Upper Ordovician sequences of western Estonia

Harris, M. T., Sheehan, P. M., Ainsaar, L., Hints, L., Männik, P., Nõlvak, J., Rubel, M.
AjakiriPalaeogeography, Palaeoclimatology, Palaeoecology
Tüüpartikkel ajakirjas
Eesti autor


The Upper Ordovician (uppermost Caradoc-Ashgill) section of western Estonia consists of a series of seven open-shelf carbonate sequences. Depositional facies grade laterally through a series of shelf-to-basin facies belts: grain-supported facies (shallow shelf), mixed facies (middle shelf), mud-supported facies (deep shelf and slope) and black shale facies (basin). Locally, a stromatactis mud mound occurs in a middle-to-deep shelf position.

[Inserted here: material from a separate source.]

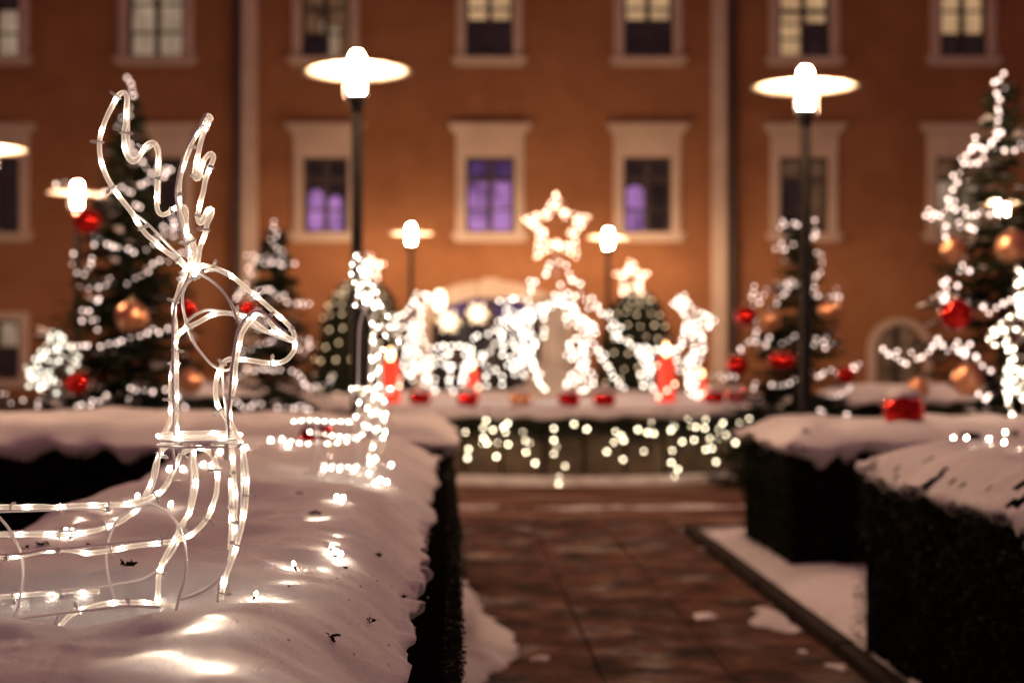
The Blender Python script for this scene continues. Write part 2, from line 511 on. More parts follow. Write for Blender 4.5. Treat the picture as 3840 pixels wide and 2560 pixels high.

Shallow-to-deep shelf facies occur widely across the Estonian Shelf and grade laterally through a transitional (slope) belt into the basinal deposits of the Livonian Basin. Each sequence consists of a shallowing-upward, prograding facies succession. Sequences 1 (Upper Nabala Stage) and 2 (Vormsi Stage) record step-wise drowning of underlying shelf units (lower Nabala) that culminated in the deposition of the most basinal facies (Fjäcka Shale) in the Livonian Basin. Sequences 3–6 comprise the overlying Pirgu Stage and record the gradual expansion of shallow and middle-shelf facies across the Estonian Shelf. The Porkuni Stage (sequence 7) is bracketed by erosional surfaces and contains the shallowest-water facies of the preserved strata. The uppermost part of the section (Normalograptus persculptus biozone) is restricted to the Livonian Basin, and includes redeposited carbonate and siliciclastic grains; it is the lowstand systems tract of the lowest Silurian sequence 8. Sequence 7 and the overlying basinal redeposited material (i.e., the lowstand of sequence 8) correspond to the latest Ordovician (Hirnantian) glacial interval, and the bracketing unconformities are interpreted as the widely recognized early and late Hirnantian glacial maximums. The sequences appear correlative to Upper Ordovician sequences in Laurentia. Graptolite biozones indicated that the Estonian sequences are equivalent to carbonate ramp sequences in the western United States (Great Basin) and mixed carbonate-siliciclastic sequences in the eastern United States (Appalachian Basin–Cincinnati Arch region). These correlations indicate a strong eustatic control over sequence development despite the contrasting tectonic settings of these basins.